>>>>
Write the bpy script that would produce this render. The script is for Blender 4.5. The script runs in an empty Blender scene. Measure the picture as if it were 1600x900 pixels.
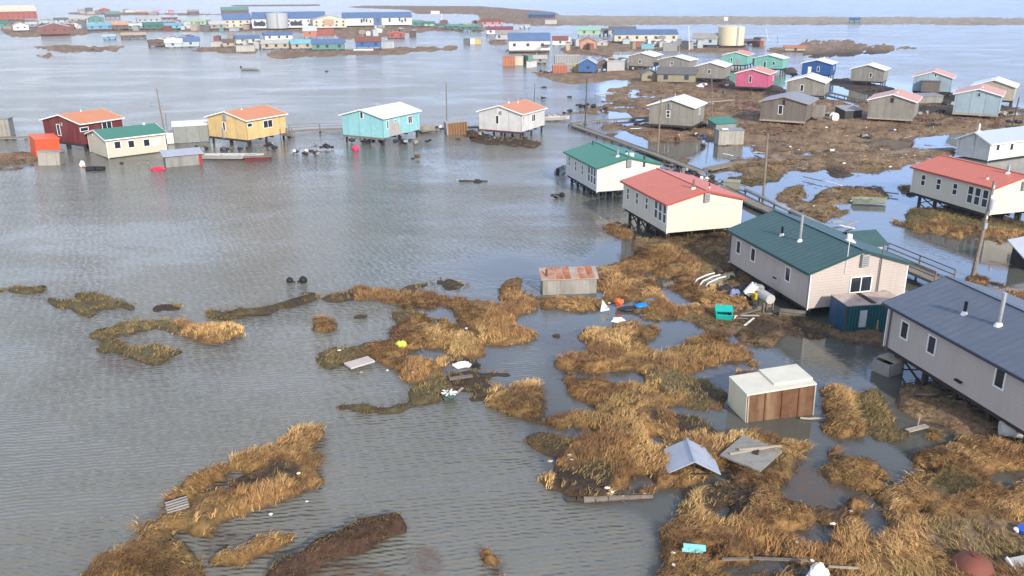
import bpy, bmesh, math, random
import numpy as np
from mathutils import Vector, Matrix
random.seed(7); rng = np.random.default_rng(11)
SC = bpy.context.scene; COL = SC.collection
R = math.radians
# ---------------------------------------------------------------- camera
H, F, TH, RO = 24.0, 1331.38, R(19.3717), R(.3996)
cam = bpy.data.cameras.new('camera'); camo = bpy.data.objects.new('camera', cam); COL.objects.link(camo)
cam.sensor_width = 36; cam.lens = 36*F/1600; cam.clip_end = 90000; cam.clip_start = .5
_R0, _U0, _F0 = Vector((1,0,0)), Vector((0,math.sin(TH),math.cos(TH))), Vector((0,math.cos(TH),-math.sin(TH)))
_c, _s = math.cos(RO), math.sin(RO)
Rr, Uu = _R0*_c-_U0*_s, _R0*_s+_U0*_c
camo.matrix_world = Matrix(((Rr.x,Uu.x,-_F0.x,0),(Rr.y,Uu.y,-_F0.y,0),(Rr.z,Uu.z,-_F0.z,H),(0,0,0,1)))
SC.camera = camo
# ---------------------------------------------------------------- world, sun, exposure
SUN_EL, SUN_AZ = R(27), math.atan2(.42,-.91)       # azimuth measured from +Y towards +X: the sun stands behind the camera, to its right
w = bpy.data.worlds.new('World'); SC.world = w; w.use_nodes = True
nt = w.node_tree; N = nt.nodes; L = nt.links
bg = N['Background']; bg.inputs[1].default_value = .13
sky = N.new('ShaderNodeTexSky'); sky.sky_type = 'NISHITA'; sky.sun_disc = False
sky.sun_elevation = SUN_EL; sky.sun_rotation = SUN_AZ; sky.air_density = 1.0; sky.dust_density = 1.6; sky.ozone_density = 1.2
tc = N.new('ShaderNodeTexCoord'); mp = N.new('ShaderNodeMapping'); mp.inputs['Scale'].default_value = (1.3,1.3,4.5)
nz = N.new('ShaderNodeTexNoise'); nz.inputs['Scale'].default_value = 1.15; nz.inputs['Detail'].default_value = 6; nz.inputs['Roughness'].default_value = .55
rp = N.new('ShaderNodeValToRGB'); rp.color_ramp.elements[0].position = .36; rp.color_ramp.elements[1].position = .62
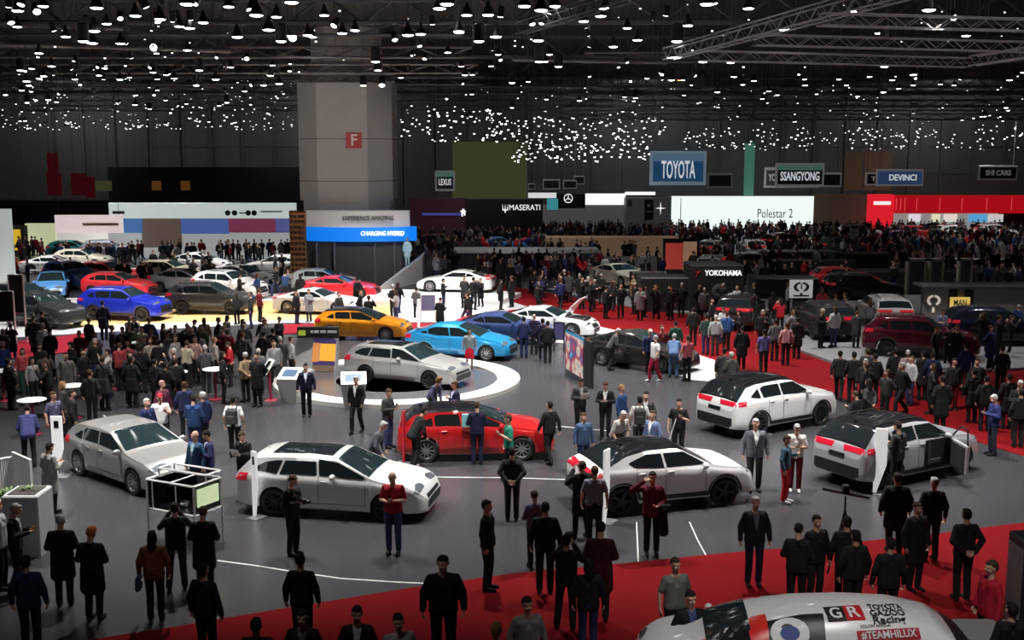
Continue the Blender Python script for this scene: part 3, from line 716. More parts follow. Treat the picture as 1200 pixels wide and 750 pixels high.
# round stand pavilion under the column
pav = empty('pavilion', (0, 0, 0)); tag(pav, 'stand pavilion round the column with white and blue fascia bands', 'pavilion')
py_ = CY-hw-1.0
def band(name, x0, x1, y0, y1, m, bulge=.9, dep=.85):
    a, b = PD(x0, y1, py_), PD(x1, y0, py_); mb = MB(); n = 14; pts = []
    for i in range(n+1):
        t = i/n; pts.append((a.x+(b.x-a.x)*t, py_-bulge*math.sin(PI*t)**.8+.4))
    pts += [(b.x, py_+dep), (a.x, py_+dep)]
    return MB().prism(pts, a.z, b.z).build(name, m, pav), (a, b)
FW = mat('fascia_white', (.78, .78, .78), .5, emit=(1, 1, 1), es=.08); FB = mat('fascia_blue', (.01, .17, .62), .4, emit=(.0, .19, .85), es=.75)
b1, (a, b) = band('white_fascia', 357, 479, 247, 269, FW)
p = PD(431, 256, py_-.75); text('EXPERIENCE AMAZING', mat('fascia_letter', (.25, .25, .26), .5), b1, (p.x, py_-.55, p.z), .42, width=58*py_/FPX, depth=.3)
b2, _ = band('blue_fascia', 357, 487, 266, 282.5, FB, 1.0)
p = PD(448, 274, py_-.75); text('CHARGING HYBRID', mat('letter_white', (.9, .85, .75), .5, emit=(1, .93, .8), es=.8), b2, (p.x, py_-.55, p.z), .42, width=50*py_/FPX, depth=.2)
b3, _ = band('dark_wall', 359, 470, 283, 334, mat('pavilion_wall', (.05, .05, .052), .6), .5)
mb = MB()
for x in (372, 393, 440, 463): q = PD(x, 300, py_-.3); MB().box(q.x-.03, q.x+.03, py_-.75, py_-.1, .02, PD(x, 284, py_).z).build('wall_batten', GREY, pav)
# timber tower beside the pavilion
t0 = empty('timber_tower', (0, 0, 0)); tag(t0, 'tall timber lattice tower left of the pavilion', 'tower')
ty = py_+.2; a = PD(341, 325, ty); b = PD(358, 247, ty)
WD = mat('timber', (.32, .13, .04), .6, noise=.3, nscale=4)
mb = MB()
for i in range(17):
    for j in range(int((b.z)/.34)):
        if (i+j*3) % 7 == 0: continue
    x = a.x+(b.x-a.x)*i/17
    if i % 4 == 0: mb.box(x, x+.06, ty-.05, ty+.9, 0, b.z)
mb.build('upright', WD, t0); mb = MB(); z = .3
while z < b.z: mb.box(a.x, b.x, ty-.08, ty+.85, z, z+.16); z += .36
mb.build('slat', WD, t0)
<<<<
What the task requires:
Give all the entries again exactly, dropping each picture.

Answer to the task:
Write the bpy script that would produce this render. The script is for Blender 4.5. The script runs in an empty Blender scene. Measure the picture as if it were 1600x900 pixels.
import bpy, bmesh, math, random
import numpy as np
from mathutils import Vector, Matrix
random.seed(7); rng = np.random.default_rng(11)
SC = bpy.context.scene; COL = SC.collection
R = math.radians
# ---------------------------------------------------------------- camera
H, F, TH, RO = 24.0, 1331.38, R(19.3717), R(.3996)
cam = bpy.data.cameras.new('camera'); camo = bpy.data.objects.new('camera', cam); COL.objects.link(camo)
cam.sensor_width = 36; cam.lens = 36*F/1600; cam.clip_end = 90000; cam.clip_start = .5
_R0, _U0, _F0 = Vector((1,0,0)), Vector((0,math.sin(TH),math.cos(TH))), Vector((0,math.cos(TH),-math.sin(TH)))
_c, _s = math.cos(RO), math.sin(RO)
Rr, Uu = _R0*_c-_U0*_s, _R0*_s+_U0*_c
camo.matrix_world = Matrix(((Rr.x,Uu.x,-_F0.x,0),(Rr.y,Uu.y,-_F0.y,0),(Rr.z,Uu.z,-_F0.z,H),(0,0,0,1)))
SC.camera = camo
# ---------------------------------------------------------------- world, sun, exposure
SUN_EL, SUN_AZ = R(27), math.atan2(.42,-.91)       # azimuth measured from +Y towards +X: the sun stands behind the camera, to its right
w = bpy.data.worlds.new('World'); SC.world = w; w.use_nodes = True
nt = w.node_tree; N = nt.nodes; L = nt.links
bg = N['Background']; bg.inputs[1].default_value = .13
sky = N.new('ShaderNodeTexSky'); sky.sky_type = 'NISHITA'; sky.sun_disc = False
sky.sun_elevation = SUN_EL; sky.sun_rotation = SUN_AZ; sky.air_density = 1.0; sky.dust_density = 1.6; sky.ozone_density = 1.2
tc = N.new('ShaderNodeTexCoord'); mp = N.new('ShaderNodeMapping'); mp.inputs['Scale'].default_value = (1.3,1.3,4.5)
nz = N.new('ShaderNodeTexNoise'); nz.inputs['Scale'].default_value = 1.15; nz.inputs['Detail'].default_value = 6; nz.inputs['Roughness'].default_value = .55
rp = N.new('ShaderNodeValToRGB'); rp.color_ramp.elements[0].position = .36; rp.color_ramp.elements[1].position = .62
Continue the Blender Python script for this scene: part 3, from line 716. More parts follow. Treat the picture as 1200 pixels wide and 750 pixels high.
# round stand pavilion under the column
pav = empty('pavilion', (0, 0, 0)); tag(pav, 'stand pavilion round the column with white and blue fascia bands', 'pavilion')
py_ = CY-hw-1.0
def band(name, x0, x1, y0, y1, m, bulge=.9, dep=.85):
    a, b = PD(x0, y1, py_), PD(x1, y0, py_); mb = MB(); n = 14; pts = []
    for i in range(n+1):
        t = i/n; pts.append((a.x+(b.x-a.x)*t, py_-bulge*math.sin(PI*t)**.8+.4))
    pts += [(b.x, py_+dep), (a.x, py_+dep)]
    return MB().prism(pts, a.z, b.z).build(name, m, pav), (a, b)
FW = mat('fascia_white', (.78, .78, .78), .5, emit=(1, 1, 1), es=.08); FB = mat('fascia_blue', (.01, .17, .62), .4, emit=(.0, .19, .85), es=.75)
b1, (a, b) = band('white_fascia', 357, 479, 247, 269, FW)
p = PD(431, 256, py_-.75); text('EXPERIENCE AMAZING', mat('fascia_letter', (.25, .25, .26), .5), b1, (p.x, py_-.55, p.z), .42, width=58*py_/FPX, depth=.3)
b2, _ = band('blue_fascia', 357, 487, 266, 282.5, FB, 1.0)
p = PD(448, 274, py_-.75); text('CHARGING HYBRID', mat('letter_white', (.9, .85, .75), .5, emit=(1, .93, .8), es=.8), b2, (p.x, py_-.55, p.z), .42, width=50*py_/FPX, depth=.2)
b3, _ = band('dark_wall', 359, 470, 283, 334, mat('pavilion_wall', (.05, .05, .052), .6), .5)
mb = MB()
for x in (372, 393, 440, 463): q = PD(x, 300, py_-.3); MB().box(q.x-.03, q.x+.03, py_-.75, py_-.1, .02, PD(x, 284, py_).z).build('wall_batten', GREY, pav)
# timber tower beside the pavilion
t0 = empty('timber_tower', (0, 0, 0)); tag(t0, 'tall timber lattice tower left of the pavilion', 'tower')
ty = py_+.2; a = PD(341, 325, ty); b = PD(358, 247, ty)
WD = mat('timber', (.32, .13, .04), .6, noise=.3, nscale=4)
mb = MB()
for i in range(17):
    for j in range(int((b.z)/.34)):
        if (i+j*3) % 7 == 0: continue
    x = a.x+(b.x-a.x)*i/17
    if i % 4 == 0: mb.box(x, x+.06, ty-.05, ty+.9, 0, b.z)
mb.build('upright', WD, t0); mb = MB(); z = .3
while z < b.z: mb.box(a.x, b.x, ty-.08, ty+.85, z, z+.16); z += .36
mb.build('slat', WD, t0)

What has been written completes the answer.